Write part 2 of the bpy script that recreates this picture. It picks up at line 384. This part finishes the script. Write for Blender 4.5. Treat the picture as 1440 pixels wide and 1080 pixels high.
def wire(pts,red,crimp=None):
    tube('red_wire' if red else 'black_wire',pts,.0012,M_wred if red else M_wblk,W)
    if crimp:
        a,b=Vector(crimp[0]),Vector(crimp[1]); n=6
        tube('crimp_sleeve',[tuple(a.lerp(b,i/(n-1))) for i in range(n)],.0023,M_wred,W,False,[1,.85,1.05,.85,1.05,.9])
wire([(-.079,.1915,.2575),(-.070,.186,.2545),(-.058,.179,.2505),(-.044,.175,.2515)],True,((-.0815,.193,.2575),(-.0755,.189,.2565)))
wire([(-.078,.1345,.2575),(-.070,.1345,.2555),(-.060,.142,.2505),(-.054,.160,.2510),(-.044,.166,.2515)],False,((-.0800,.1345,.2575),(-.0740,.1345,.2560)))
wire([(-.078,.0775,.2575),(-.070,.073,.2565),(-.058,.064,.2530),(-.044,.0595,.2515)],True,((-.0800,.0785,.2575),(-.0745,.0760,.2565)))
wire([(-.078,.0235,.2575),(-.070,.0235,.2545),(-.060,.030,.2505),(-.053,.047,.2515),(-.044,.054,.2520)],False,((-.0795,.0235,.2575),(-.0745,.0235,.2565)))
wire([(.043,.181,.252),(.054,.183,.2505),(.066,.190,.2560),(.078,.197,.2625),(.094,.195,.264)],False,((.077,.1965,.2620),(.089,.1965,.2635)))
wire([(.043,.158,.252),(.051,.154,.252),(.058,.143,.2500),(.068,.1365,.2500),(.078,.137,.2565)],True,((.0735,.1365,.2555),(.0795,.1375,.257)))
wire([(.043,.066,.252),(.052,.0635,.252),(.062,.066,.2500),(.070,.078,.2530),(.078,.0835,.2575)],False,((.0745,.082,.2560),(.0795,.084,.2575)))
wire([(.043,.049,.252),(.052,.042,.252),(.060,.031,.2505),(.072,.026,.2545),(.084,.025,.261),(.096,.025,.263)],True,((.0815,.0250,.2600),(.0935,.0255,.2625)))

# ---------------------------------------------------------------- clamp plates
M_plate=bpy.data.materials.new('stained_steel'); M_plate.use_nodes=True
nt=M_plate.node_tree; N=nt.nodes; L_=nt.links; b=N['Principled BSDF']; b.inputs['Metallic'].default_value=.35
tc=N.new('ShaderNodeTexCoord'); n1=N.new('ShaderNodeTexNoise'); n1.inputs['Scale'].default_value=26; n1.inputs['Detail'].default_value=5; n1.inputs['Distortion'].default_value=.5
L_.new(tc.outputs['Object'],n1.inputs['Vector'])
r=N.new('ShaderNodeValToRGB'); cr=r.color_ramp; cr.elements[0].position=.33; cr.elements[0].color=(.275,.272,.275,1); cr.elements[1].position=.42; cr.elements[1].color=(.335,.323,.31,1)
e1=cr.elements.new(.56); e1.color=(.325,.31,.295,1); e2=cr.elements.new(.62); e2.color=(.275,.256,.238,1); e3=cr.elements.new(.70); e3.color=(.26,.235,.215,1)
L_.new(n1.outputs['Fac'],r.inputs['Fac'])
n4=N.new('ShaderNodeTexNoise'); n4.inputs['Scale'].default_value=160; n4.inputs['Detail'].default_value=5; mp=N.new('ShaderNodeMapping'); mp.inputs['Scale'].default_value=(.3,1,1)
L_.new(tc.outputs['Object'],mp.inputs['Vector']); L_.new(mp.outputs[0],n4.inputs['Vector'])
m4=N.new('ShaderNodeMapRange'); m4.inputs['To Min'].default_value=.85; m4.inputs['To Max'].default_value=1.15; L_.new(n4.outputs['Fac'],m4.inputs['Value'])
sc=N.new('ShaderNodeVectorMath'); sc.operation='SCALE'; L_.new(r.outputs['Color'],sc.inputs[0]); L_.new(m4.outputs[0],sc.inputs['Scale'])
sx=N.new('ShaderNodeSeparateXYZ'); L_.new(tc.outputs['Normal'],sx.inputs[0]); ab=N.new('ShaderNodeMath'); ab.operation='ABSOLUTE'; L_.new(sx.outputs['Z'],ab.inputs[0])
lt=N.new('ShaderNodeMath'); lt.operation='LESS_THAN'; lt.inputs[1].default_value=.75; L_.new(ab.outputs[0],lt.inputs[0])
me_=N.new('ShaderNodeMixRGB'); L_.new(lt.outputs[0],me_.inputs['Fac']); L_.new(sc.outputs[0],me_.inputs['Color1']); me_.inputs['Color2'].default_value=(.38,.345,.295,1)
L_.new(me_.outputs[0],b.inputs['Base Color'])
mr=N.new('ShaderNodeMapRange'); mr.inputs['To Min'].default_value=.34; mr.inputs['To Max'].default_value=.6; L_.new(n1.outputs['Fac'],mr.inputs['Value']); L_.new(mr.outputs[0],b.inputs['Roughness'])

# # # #

▸ **What the exercise asks**: Write out the full listing, keeping every line exactly as it is.

▸ **Result of this exercise**:
Write part 2 of the bpy script that recreates this picture. It picks up at line 384. This part finishes the script. Write for Blender 4.5. Treat the picture as 1440 pixels wide and 1080 pixels high.
def wire(pts,red,crimp=None):
    tube('red_wire' if red else 'black_wire',pts,.0012,M_wred if red else M_wblk,W)
    if crimp:
        a,b=Vector(crimp[0]),Vector(crimp[1]); n=6
        tube('crimp_sleeve',[tuple(a.lerp(b,i/(n-1))) for i in range(n)],.0023,M_wred,W,False,[1,.85,1.05,.85,1.05,.9])
wire([(-.079,.1915,.2575),(-.070,.186,.2545),(-.058,.179,.2505),(-.044,.175,.2515)],True,((-.0815,.193,.2575),(-.0755,.189,.2565)))
wire([(-.078,.1345,.2575),(-.070,.1345,.2555),(-.060,.142,.2505),(-.054,.160,.2510),(-.044,.166,.2515)],False,((-.0800,.1345,.2575),(-.0740,.1345,.2560)))
wire([(-.078,.0775,.2575),(-.070,.073,.2565),(-.058,.064,.2530),(-.044,.0595,.2515)],True,((-.0800,.0785,.2575),(-.0745,.0760,.2565)))
wire([(-.078,.0235,.2575),(-.070,.0235,.2545),(-.060,.030,.2505),(-.053,.047,.2515),(-.044,.054,.2520)],False,((-.0795,.0235,.2575),(-.0745,.0235,.2565)))
wire([(.043,.181,.252),(.054,.183,.2505),(.066,.190,.2560),(.078,.197,.2625),(.094,.195,.264)],False,((.077,.1965,.2620),(.089,.1965,.2635)))
wire([(.043,.158,.252),(.051,.154,.252),(.058,.143,.2500),(.068,.1365,.2500),(.078,.137,.2565)],True,((.0735,.1365,.2555),(.0795,.1375,.257)))
wire([(.043,.066,.252),(.052,.0635,.252),(.062,.066,.2500),(.070,.078,.2530),(.078,.0835,.2575)],False,((.0745,.082,.2560),(.0795,.084,.2575)))
wire([(.043,.049,.252),(.052,.042,.252),(.060,.031,.2505),(.072,.026,.2545),(.084,.025,.261),(.096,.025,.263)],True,((.0815,.0250,.2600),(.0935,.0255,.2625)))

# ---------------------------------------------------------------- clamp plates
M_plate=bpy.data.materials.new('stained_steel'); M_plate.use_nodes=True
nt=M_plate.node_tree; N=nt.nodes; L_=nt.links; b=N['Principled BSDF']; b.inputs['Metallic'].default_value=.35
tc=N.new('ShaderNodeTexCoord'); n1=N.new('ShaderNodeTexNoise'); n1.inputs['Scale'].default_value=26; n1.inputs['Detail'].default_value=5; n1.inputs['Distortion'].default_value=.5
L_.new(tc.outputs['Object'],n1.inputs['Vector'])
r=N.new('ShaderNodeValToRGB'); cr=r.color_ramp; cr.elements[0].position=.33; cr.elements[0].color=(.275,.272,.275,1); cr.elements[1].position=.42; cr.elements[1].color=(.335,.323,.31,1)
e1=cr.elements.new(.56); e1.color=(.325,.31,.295,1); e2=cr.elements.new(.62); e2.color=(.275,.256,.238,1); e3=cr.elements.new(.70); e3.color=(.26,.235,.215,1)
L_.new(n1.outputs['Fac'],r.inputs['Fac'])
n4=N.new('ShaderNodeTexNoise'); n4.inputs['Scale'].default_value=160; n4.inputs['Detail'].default_value=5; mp=N.new('ShaderNodeMapping'); mp.inputs['Scale'].default_value=(.3,1,1)
L_.new(tc.outputs['Object'],mp.inputs['Vector']); L_.new(mp.outputs[0],n4.inputs['Vector'])
m4=N.new('ShaderNodeMapRange'); m4.inputs['To Min'].default_value=.85; m4.inputs['To Max'].default_value=1.15; L_.new(n4.outputs['Fac'],m4.inputs['Value'])
sc=N.new('ShaderNodeVectorMath'); sc.operation='SCALE'; L_.new(r.outputs['Color'],sc.inputs[0]); L_.new(m4.outputs[0],sc.inputs['Scale'])
sx=N.new('ShaderNodeSeparateXYZ'); L_.new(tc.outputs['Normal'],sx.inputs[0]); ab=N.new('ShaderNodeMath'); ab.operation='ABSOLUTE'; L_.new(sx.outputs['Z'],ab.inputs[0])
lt=N.new('ShaderNodeMath'); lt.operation='LESS_THAN'; lt.inputs[1].default_value=.75; L_.new(ab.outputs[0],lt.inputs[0])
me_=N.new('ShaderNodeMixRGB'); L_.new(lt.outputs[0],me_.inputs['Fac']); L_.new(sc.outputs[0],me_.inputs['Color1']); me_.inputs['Color2'].default_value=(.38,.345,.295,1)
L_.new(me_.outputs[0],b.inputs['Base Color'])
mr=N.new('ShaderNodeMapRange'); mr.inputs['To Min'].default_value=.34; mr.inputs['To Max'].default_value=.6; L_.new(n1.outputs['Fac'],mr.inputs['Value']); L_.new(mr.outputs[0],b.inputs['Roughness'])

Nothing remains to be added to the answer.